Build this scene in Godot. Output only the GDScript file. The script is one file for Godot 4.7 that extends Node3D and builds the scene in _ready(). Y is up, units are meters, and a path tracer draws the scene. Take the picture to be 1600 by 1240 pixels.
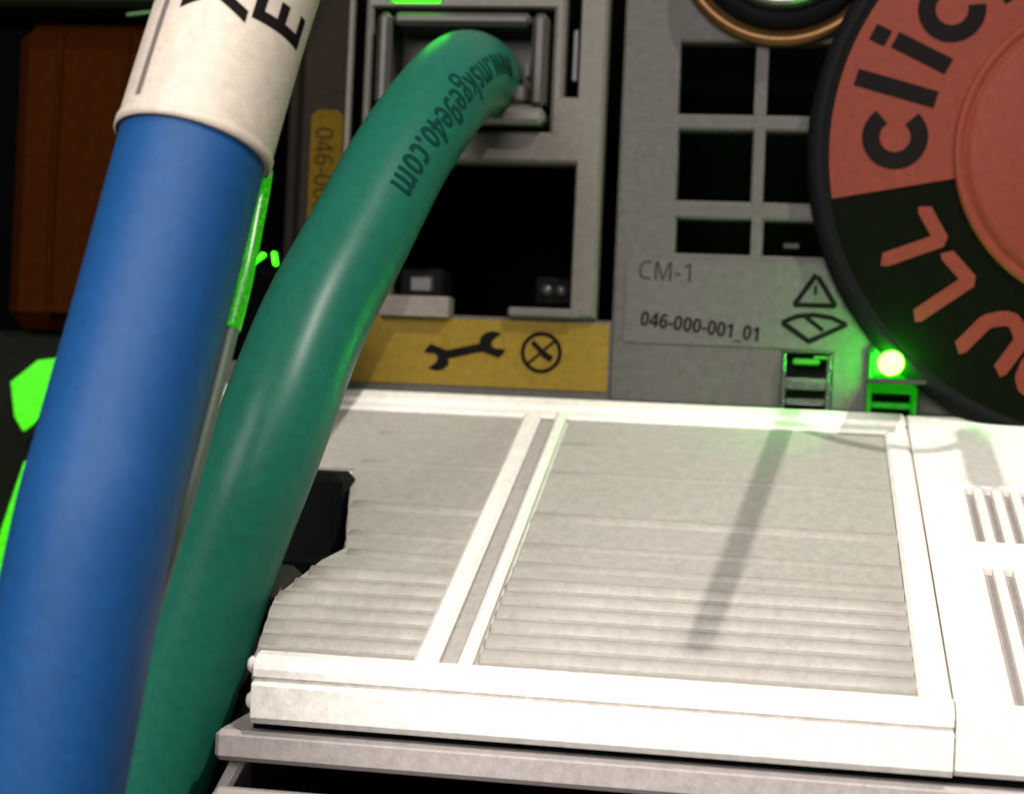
extends Node3D
# Close-up of a controller: jack module, vented module, white ribbed terminal block, two cables, round pull cap.
# All lengths in the helpers are millimetres; vertices are stored in metres.
const K := 0.001
const KEY := Vector3(840, 1600, 860)   # the overhead lamp
var M := {}
var font_regular: Font
var font_bold: Font
var grain: ImageTexture
var grain_normal: ImageTexture
var streaks: ImageTexture
var speckle: ImageTexture

# ---------------------------------------------------------------- materials
func lin(r: float, g: float, b: float, a := 1.0) -> Color:
	var c := Color(r, g, b, 1.0).linear_to_srgb()
	c.a = a
	return c

func mat(c: Color, rough := 0.5, grainy := 0.0, tile := 60.0) -> StandardMaterial3D:
	var m := StandardMaterial3D.new()
	m.albedo_color = c
	m.roughness = rough
	m.metallic_specular = 0.5
	m.uv1_triplanar = true
	m.uv1_scale = Vector3.ONE * tile
	m.albedo_texture = grain
	if grainy > 0.0:
		m.normal_enabled = true
		m.normal_texture = grain_normal
		m.normal_scale = grainy
	return m

func ink(c: Color, rough := 0.6) -> StandardMaterial3D:
	var m := StandardMaterial3D.new()
	m.albedo_color = c
	m.roughness = rough
	m.metallic_specular = 0.06
	return m

func glow(c: Color, e: Color, strength: float) -> StandardMaterial3D:
	var m := StandardMaterial3D.new()
	m.albedo_color = c.darkened(0.75)
	m.roughness = 0.3
	m.emission_enabled = true
	m.emission = e
	m.emission_energy_multiplier = strength
	m.emission_operator = BaseMaterial3D.EMISSION_OP_MULTIPLY
	m.emission_texture = streaks
	m.uv1_triplanar = true
	m.uv1_scale = Vector3.ONE * 90.0
	return m

func glass(c: Color, rough := 0.05) -> StandardMaterial3D:
	var m := StandardMaterial3D.new()
	m.albedo_color = Color(c.r, c.g, c.b, 0.06)
	m.roughness = rough
	m.refraction_enabled = true
	m.refraction_scale = 0.05
	m.transparency = BaseMaterial3D.TRANSPARENCY_ALPHA
	return m

func make_textures() -> void:
	var n := FastNoiseLite.new()
	n.seed = 7
	n.frequency = 0.035
	n.fractal_octaves = 4
	n.fractal_gain = 0.75
	var im := n.get_seamless_image(512, 512)
	var f := FastNoiseLite.new()
	f.seed = 21
	f.frequency = 0.35
	var fine := f.get_seamless_image(512, 512)
	var out := Image.create(512, 512, false, Image.FORMAT_RGB8)
	var bump := Image.create(512, 512, false, Image.FORMAT_RGB8)
	for y in 512:
		for x in 512:
			var a := im.get_pixel(x, y).r
			var b := fine.get_pixel(x, y).r
			var v := 0.70 + 0.15 * a + 0.20 * b
			out.set_pixel(x, y, Color(v, v * 0.995, v * 0.985))
			var h := 0.35 * a + 0.65 * b
			bump.set_pixel(x, y, Color(h, h, h))
	out.generate_mipmaps()
	grain = ImageTexture.create_from_image(out)
	var sp_im := Image.create(256, 256, false, Image.FORMAT_RGB8)
	var st_im := Image.create(256, 256, false, Image.FORMAT_RGB8)
	for y in 256:
		for x in 256:
			var q := 0.72 + 0.28 * im.get_pixel((x + y) % 512, (y * 2) % 512).r
			var w := clampf(fine.get_pixel(x * 2, y * 2).r * 2.2 - 0.55, 0.05, 1.0)
			sp_im.set_pixel(x, y, Color(w, w, w))
			st_im.set_pixel(x, y, Color(q, q, q))
	speckle = ImageTexture.create_from_image(sp_im)
	streaks = ImageTexture.create_from_image(st_im)
	bump.bump_map_to_normal_map(2.0)
	grain_normal = ImageTexture.create_from_image(bump)

func make_materials() -> void:
	M.panel = mat(lin(0.092, 0.090, 0.084), 0.65, 0.35)
	M.sticker = mat(lin(0.097, 0.095, 0.089), 0.6, 0.2)
	M.frame = mat(lin(0.110, 0.100, 0.086), 0.6, 0.35)
	M.pillar = mat(lin(0.017, 0.0135, 0.011), 0.7, 0.35)
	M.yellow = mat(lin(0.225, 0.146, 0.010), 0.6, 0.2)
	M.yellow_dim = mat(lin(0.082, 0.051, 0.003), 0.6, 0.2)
	M.black = mat(lin(0.005, 0.005, 0.006), 0.6, 0.3)
	M.cavity = mat(lin(0.0015, 0.0015, 0.0018), 1.0)
	M.cavity.metallic_specular = 0.0
	M.dark_green = mat(lin(0.0045, 0.0065, 0.003), 0.6, 0.2)
	M.deep_green = mat(lin(0.0015, 0.0035, 0.0012), 0.9)
	M.deep_green.metallic_specular = 0.02
	M.face = mat(lin(0.0035, 0.0050, 0.0025), 0.55, 0.2)
	M.white = mat(lin(0.90, 0.875, 0.84), 0.5, 0.2)
	M.inlay = mat(lin(0.40, 0.385, 0.36), 0.5, 0.3)
	M.lower = mat(lin(0.40, 0.365, 0.36), 0.5, 0.3)
	M.blue = mat(lin(0.005, 0.055, 0.185), 0.55, 0.25)
	M.green = mat(lin(0.013, 0.132, 0.092), 0.36, 0.12)
	M.sleeve = mat(lin(0.48, 0.425, 0.365), 0.55, 0.2)
	M.orange = mat(lin(0.150, 0.0205, 0.0070), 0.6, 0.25)
	M.salmon = mat(lin(0.160, 0.0235, 0.0090), 0.6, 0.25)
	M.brown = mat(lin(0.022, 0.0055, 0.0007), 0.75, 0.25)
	M.brass = mat(lin(0.16, 0.08, 0.025), 0.4)
	M.brass.metallic = 0.7
	M.steel = mat(lin(0.30, 0.32, 0.27), 0.3)
	M.steel.metallic = 0.9
	M.ink = ink(lin(0.007, 0.006, 0.006))
	M.faint_ink = ink(lin(0.026, 0.024, 0.021))
	M.brown_ink = ink(lin(0.02, 0.012, 0.004))
	M.cable_ink = ink(lin(0.005, 0.034, 0.026))
	M.seam = ink(lin(0.10, 0.085, 0.08))
	M.clear = glass(Color(0.92, 0.97, 0.92), 0.08)
	M.plug = mat(lin(0.045, 0.042, 0.037), 0.5)
	M.fibre = mat(lin(0.07, 0.10, 0.075), 0.5)
	M.plug_pale = mat(lin(0.15, 0.143, 0.13), 0.22)
	M.grey_lens = mat(lin(0.035, 0.034, 0.031), 0.35)
	M.brown_grey = mat(lin(0.014, 0.012, 0.010), 0.5)
	M.tag = mat(lin(0.21, 0.18, 0.16), 0.7)  # colour of the redaction patch
	M.led = glow(Color(0.6, 1.0, 0.5), Color(0.12, 1.0, 0.04), 260.0)
	M.led_small = glow(Color(0.3, 0.8, 0.2), Color(0.16, 1.0, 0.02), 6.0)
	M.led_body = glow(Color(0.1, 0.6, 0.05), Color(0.01, 1.0, 0.005), 0.45)
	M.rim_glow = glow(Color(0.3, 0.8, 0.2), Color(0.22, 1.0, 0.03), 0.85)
	M.rim_glow.emission_texture = speckle
	M.led_guide = glow(Color(0.2, 0.7, 0.15), Color(0.03, 1.0, 0.01), 0.30)  # lamp light inside the guides put in as faint glow
	M.glint_green = glow(Color(0.3, 0.8, 0.2), Color(0.35, 0.9, 0.1), 0.07)
	M.reflected_glow = glow(Color(0.3, 0.8, 0.2), Color(0.20, 1.0, 0.02), 0.5)
	M.led_window = glow(Color(0.3, 0.8, 0.1), Color(0.30, 1.0, 0.0), 1.15)
	for k in ["pillar", "yellow_dim"]: M[k].metallic_specular = 0.12
	for k in ["black", "face", "dark_green", "green", "panel", "sticker", "yellow", "blue", "orange", "salmon", "brown"]:
		M[k].metallic_specular = 0.05 if k in ["brown", "face"] else 0.15 if k in ["brown", "face", "dark_green", "black"] else 0.3

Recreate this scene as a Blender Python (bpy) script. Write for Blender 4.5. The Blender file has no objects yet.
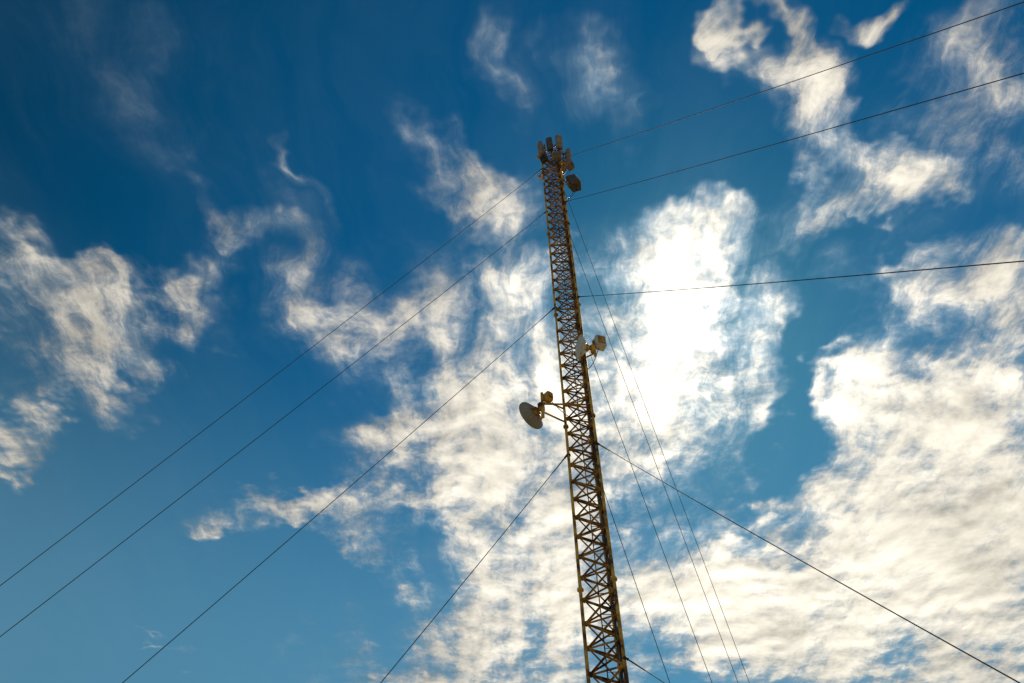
import bpy, math, random
from mathutils import Vector, Matrix
random.seed(7)
scene = bpy.context.scene
scene.view_settings.view_transform = 'Standard'
scene.view_settings.look = 'None'
scene.view_settings.exposure = 0
scene.view_settings.gamma = 1

# ------------------------------------------------------------------ helpers
class M:
    def __init__(s): s.v=[]; s.f=[]; s.m=[]; s.sm=[]
    def add(s, vs, fs, mat=0, smooth=False):
        o=len(s.v); s.v+= [tuple(x) for x in vs]
        for f in fs:
            s.f.append(tuple(i+o for i in f)); s.m.append(mat); s.sm.append(smooth)
    def tube(s,p0,p1,r,n=6,mat=0,r1=None,cap=True):
        s.poly([p0,p1],[r, r if r1 is None else r1],n,mat,cap)
    def poly(s,pts,rad,n=6,mat=0,cap=True):
        pts=[Vector(p) for p in pts]
        if not isinstance(rad,(list,tuple)): rad=[rad]*len(pts)
        d=(pts[-1]-pts[0]).normalized()
        ref=Vector((0,0,1)) if abs(d.z)<.9 else Vector((1,0,0))
        vs=[];fs=[]
        for i,p in enumerate(pts):
            a=pts[max(0,i-1)]; b=pts[min(len(pts)-1,i+1)]
            t=(b-a).normalized(); u=t.cross(ref).normalized(); w=t.cross(u)
            for k in range(n):
                an=2*math.pi*k/n
                vs.append(p+(u*math.cos(an)+w*math.sin(an))*rad[i])
        for i in range(len(pts)-1):
            for k in range(n):
                k2=(k+1)%n
                fs.append((i*n+k,i*n+k2,(i+1)*n+k2,(i+1)*n+k))
        s.add(vs,fs,mat,True)
        if cap:
            s.add(vs[:n],[tuple(range(n-1,-1,-1))],mat); s.add(vs[-n:],[tuple(range(n))],mat)
    def angle(s,p0,p1,w,inward,mat=0,t=.009):
        # steel angle section: two thin flanges meeting along p0-p1
        p0=Vector(p0);p1=Vector(p1);d=(p1-p0).normalized()
        a=Vector(inward).normalized(); a=(a-d*a.dot(d)).normalized(); b=d.cross(a)
        e1=(a+b).normalized(); e2=(a-b).normalized()
        for e,o in ((e1,e2),(e2,e1)):
            vs=[]
            for p in (p0,p1):
                vs+=[p,p+e*w,p+e*w+o*t,p+o*t]
            s.add(vs,[(0,1,5,4),(1,2,6,5),(2,3,7,6),(3,0,4,7),(3,2,1,0),(4,5,6,7)],mat)
    def box(s,c,size,rot=None,mat=0,bev=0.0):
        c=Vector(c); R=rot if rot else Matrix.Identity(3)
        hx,hy,hz=[q/2 for q in size]
        b=bev
        if b<=0: b=min(hx,hy,hz)*.08
        def ring(z,ins):
            x=hx-ins;y=hy-ins;k=b
            return [(x-k,-y,z),(x,-y+k,z),(x,y-k,z),(x-k,y,z),(-x+k,y,z),(-x,y-k,z),(-x,-y+k,z),(-x+k,-y,z)]
        rs=[ring(-hz,b),ring(-hz+b,0),ring(hz-b,0),ring(hz,b)]
        vs=[c+R@Vector(p) for r in rs for p in r]; fs=[]
        for i in range(3):
            for k in range(8):
                k2=(k+1)%8; fs.append((i*8+k,i*8+k2,(i+1)*8+k2,(i+1)*8+k))
        fs.append(tuple(range(7,-1,-1))); fs.append(tuple(range(24,32)))
        s.add(vs,fs,mat)
    def lathe(s,c,axis,prof,n=32,mat=0):
        c=Vector(c);a=Vector(axis).normalized()
        ref=Vector((0,0,1)) if abs(a.z)<.9 else Vector((1,0,0))
        u=a.cross(ref).normalized(); w=a.cross(u)
        vs=[];fs=[]
        for (r,z) in prof:
            for k in range(n):
                an=2*math.pi*k/n
                vs.append(c+a*z+(u*math.cos(an)+w*math.sin(an))*max(r,1e-4))
        for i in range(len(prof)-1):
            for k in range(n):
                k2=(k+1)%n
                fs.append((i*n+k,i*n+k2,(i+1)*n+k2,(i+1)*n+k))
        s.add(vs,fs,mat,True)
    def obj(s,name,mats,parent=None):
        me=bpy.data.meshes.new(name); me.from_pydata(s.v,[],s.f)
        for m in mats: me.materials.append(m)
        for p,mi,sm in zip(me.polygons,s.m,s.sm): p.material_index=mi; p.use_smooth=sm
        me.update()
        o=bpy.data.objects.new(name,me); scene.collection.objects.link(o)
        if parent: o.parent=parent
        return o

def empty(name,loc=(0,0,0)):
    e=bpy.data.objects.new(name,None); e.empty_display_size=.3
    scene.collection.objects.link(e); e.location=loc
    return e

def mat(name,c1,c2,scale=6,rough=.6,metal=0.0,contrast=(.4,.62),bump=.15,detail=6,spec=.5):
    m=bpy.data.materials.new(name); m.use_nodes=True
    nt=m.node_tree; b=nt.nodes['Principled BSDF']
    tc=nt.nodes.new('ShaderNodeTexCoord')
    n=nt.nodes.new('ShaderNodeTexNoise'); n.inputs['Scale'].default_value=scale; n.inputs['Detail'].default_value=detail
    n.inputs['Roughness'].default_value=.65
    nt.links.new(tc.outputs['Object'],n.inputs['Vector'])
    r=nt.nodes.new('ShaderNodeValToRGB')
    r.color_ramp.elements[0].position=contrast[0]; r.color_ramp.elements[0].color=(*c1,1)
    r.color_ramp.elements[1].position=contrast[1]; r.color_ramp.elements[1].color=(*c2,1)
    nt.links.new(n.outputs['Fac'],r.inputs['Fac']); nt.links.new(r.outputs['Color'],b.inputs['Base Color'])
    b.inputs['Roughness'].default_value=rough; b.inputs['Metallic'].default_value=metal
    b.inputs['Specular IOR Level'].default_value=spec
    bp=nt.nodes.new('ShaderNodeBump'); bp.inputs['Strength'].default_value=bump; bp.inputs['Distance'].default_value=.01
    nt.links.new(n.outputs['Fac'],bp.inputs['Height']); nt.links.new(bp.outputs['Normal'],b.inputs['Normal'])
    return m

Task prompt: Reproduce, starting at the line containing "Recreate this scene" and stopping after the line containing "scene.view_settings.gamma = 1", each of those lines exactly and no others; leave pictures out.

Task answer:
Recreate this scene as a Blender Python (bpy) script. Write for Blender 4.5. The Blender file has no objects yet.
import bpy, math, random
from mathutils import Vector, Matrix
random.seed(7)
scene = bpy.context.scene
scene.view_settings.view_transform = 'Standard'
scene.view_settings.look = 'None'
scene.view_settings.exposure = 0
scene.view_settings.gamma = 1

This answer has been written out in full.